Source material »
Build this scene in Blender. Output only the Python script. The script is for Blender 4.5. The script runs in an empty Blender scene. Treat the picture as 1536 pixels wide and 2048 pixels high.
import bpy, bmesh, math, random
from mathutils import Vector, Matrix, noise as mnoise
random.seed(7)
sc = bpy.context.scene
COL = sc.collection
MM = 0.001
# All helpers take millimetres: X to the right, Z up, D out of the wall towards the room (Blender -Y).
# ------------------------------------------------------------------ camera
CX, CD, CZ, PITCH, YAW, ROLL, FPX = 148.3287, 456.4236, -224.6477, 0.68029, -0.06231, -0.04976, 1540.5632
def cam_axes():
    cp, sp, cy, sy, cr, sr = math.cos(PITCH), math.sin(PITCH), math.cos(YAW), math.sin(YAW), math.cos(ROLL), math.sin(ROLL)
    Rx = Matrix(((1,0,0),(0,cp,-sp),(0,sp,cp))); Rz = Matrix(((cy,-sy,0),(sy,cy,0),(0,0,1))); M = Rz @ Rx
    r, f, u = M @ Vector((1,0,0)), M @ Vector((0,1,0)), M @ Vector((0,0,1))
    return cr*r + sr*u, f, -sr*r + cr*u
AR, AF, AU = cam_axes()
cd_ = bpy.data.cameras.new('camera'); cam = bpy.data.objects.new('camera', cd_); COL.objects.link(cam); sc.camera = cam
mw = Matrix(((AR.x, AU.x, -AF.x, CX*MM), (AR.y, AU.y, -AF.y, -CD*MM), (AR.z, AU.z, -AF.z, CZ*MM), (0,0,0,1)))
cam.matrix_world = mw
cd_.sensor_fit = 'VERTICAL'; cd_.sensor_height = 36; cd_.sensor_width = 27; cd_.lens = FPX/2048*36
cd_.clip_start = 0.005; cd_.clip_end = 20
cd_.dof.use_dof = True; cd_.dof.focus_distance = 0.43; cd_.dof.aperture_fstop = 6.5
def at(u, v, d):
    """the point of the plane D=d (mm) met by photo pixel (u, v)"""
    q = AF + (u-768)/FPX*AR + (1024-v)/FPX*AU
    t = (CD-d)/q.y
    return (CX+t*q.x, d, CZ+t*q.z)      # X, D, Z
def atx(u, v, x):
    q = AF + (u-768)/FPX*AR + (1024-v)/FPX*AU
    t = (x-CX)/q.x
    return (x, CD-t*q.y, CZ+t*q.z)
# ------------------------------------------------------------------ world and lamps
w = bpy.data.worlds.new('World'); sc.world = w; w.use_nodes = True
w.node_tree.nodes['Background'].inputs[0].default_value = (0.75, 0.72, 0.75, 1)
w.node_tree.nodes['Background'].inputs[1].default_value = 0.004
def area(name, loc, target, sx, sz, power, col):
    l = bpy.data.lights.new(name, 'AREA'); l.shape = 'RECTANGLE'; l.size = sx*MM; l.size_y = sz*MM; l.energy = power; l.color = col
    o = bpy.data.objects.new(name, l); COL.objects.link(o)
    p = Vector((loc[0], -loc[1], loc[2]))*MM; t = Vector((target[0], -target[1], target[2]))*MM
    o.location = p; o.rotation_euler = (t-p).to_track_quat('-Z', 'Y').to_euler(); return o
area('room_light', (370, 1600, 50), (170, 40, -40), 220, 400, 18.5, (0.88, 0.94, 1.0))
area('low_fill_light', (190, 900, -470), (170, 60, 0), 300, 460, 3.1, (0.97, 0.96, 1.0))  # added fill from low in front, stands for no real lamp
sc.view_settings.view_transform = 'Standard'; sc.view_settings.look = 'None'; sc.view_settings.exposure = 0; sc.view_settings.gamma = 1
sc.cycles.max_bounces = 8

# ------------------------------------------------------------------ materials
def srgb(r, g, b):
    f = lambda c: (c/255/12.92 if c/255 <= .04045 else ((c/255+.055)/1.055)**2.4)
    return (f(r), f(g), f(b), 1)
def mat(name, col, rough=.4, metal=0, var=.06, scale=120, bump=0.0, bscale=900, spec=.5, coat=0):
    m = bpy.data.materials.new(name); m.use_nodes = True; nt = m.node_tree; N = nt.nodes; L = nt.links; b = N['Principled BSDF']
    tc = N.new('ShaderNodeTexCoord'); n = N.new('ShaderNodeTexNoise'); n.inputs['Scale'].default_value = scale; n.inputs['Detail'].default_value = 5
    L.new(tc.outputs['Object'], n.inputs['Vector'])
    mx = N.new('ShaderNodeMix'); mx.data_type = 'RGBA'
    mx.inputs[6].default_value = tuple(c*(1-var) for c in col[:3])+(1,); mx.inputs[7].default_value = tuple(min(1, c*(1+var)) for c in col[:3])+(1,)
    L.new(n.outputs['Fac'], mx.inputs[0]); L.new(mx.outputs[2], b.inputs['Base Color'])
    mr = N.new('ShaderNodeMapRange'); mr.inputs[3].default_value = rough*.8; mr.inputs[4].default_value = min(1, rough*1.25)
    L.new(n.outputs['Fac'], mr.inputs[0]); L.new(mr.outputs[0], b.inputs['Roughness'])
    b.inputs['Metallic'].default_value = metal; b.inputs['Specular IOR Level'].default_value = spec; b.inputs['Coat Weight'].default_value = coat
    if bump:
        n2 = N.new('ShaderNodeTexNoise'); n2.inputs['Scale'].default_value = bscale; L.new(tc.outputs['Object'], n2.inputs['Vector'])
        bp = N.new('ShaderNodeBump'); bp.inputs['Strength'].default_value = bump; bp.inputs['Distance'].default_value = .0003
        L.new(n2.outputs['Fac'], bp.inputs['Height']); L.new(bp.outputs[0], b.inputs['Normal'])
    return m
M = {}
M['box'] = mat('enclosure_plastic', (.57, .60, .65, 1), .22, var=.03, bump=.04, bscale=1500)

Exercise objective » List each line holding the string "Blender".

Answer to this problem »
Build this scene in Blender. Output only the Python script. The script is for Blender 4.5. The script runs in an empty Blender scene. Treat the picture as 1536 pixels wide and 2048 pixels high.
# All helpers take millimetres: X to the right, Z up, D out of the wall towards the room (Blender -Y).